Chemistry chief slams creationist teaching in science


12 September 2008

The Royal Society of Chemistry (RSC) has totally distanced itself from the older Royal Society over its comments on the teaching of creationism in science lessons in UK schools. 

"If this really is the view of the Royal Society, where is science leadership in this country?" said Dr Richard Pike, chief executive of the Royal Society of Chemistry. 

He said that the debate must be brought into historical perspective and swiftly concluded, by considering the single example of Copernicus, which every schoolchild can relate to. 

Dr Pike emphasised: "Until the fifteenth century in Europe the scientific view, heavily influenced by theological doctrine, was that the sun revolved around the Earth. 

"Crucially, once Copernicus had demonstrated that it was the Earth that went round the sun, mainstream science was to accept this, and the discredited view abandoned - it was not taught as an equally valid alternative. 

"Creationism represents man's attempts thousands of years ago to explain a complex world within the religious, social and limited scientific framework of that time. 

"Science has had many 'Copernicus moments' since, and must move on.
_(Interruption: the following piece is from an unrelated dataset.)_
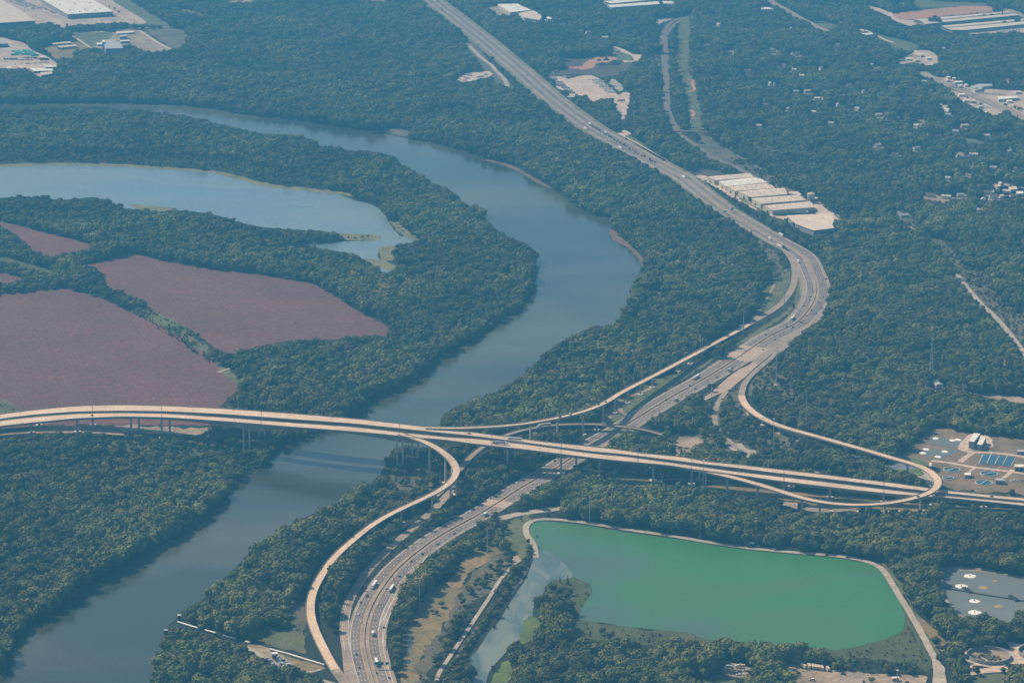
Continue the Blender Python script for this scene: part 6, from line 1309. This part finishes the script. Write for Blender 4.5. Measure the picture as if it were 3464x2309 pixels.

To teach creationism as a current alternative theory, rather than an ancient philosophy, is to dismiss the entire body of quantitative, evidence-based science. There can be no 'cherry-picking' to select what is now socially acceptable to teach in science lessons. 

He added, "It is incongruous that the Royal Society conveys the message it does, at a time when many of its Fellows are engrossed in replicating the birth of the universe within the Large Hadron Collider."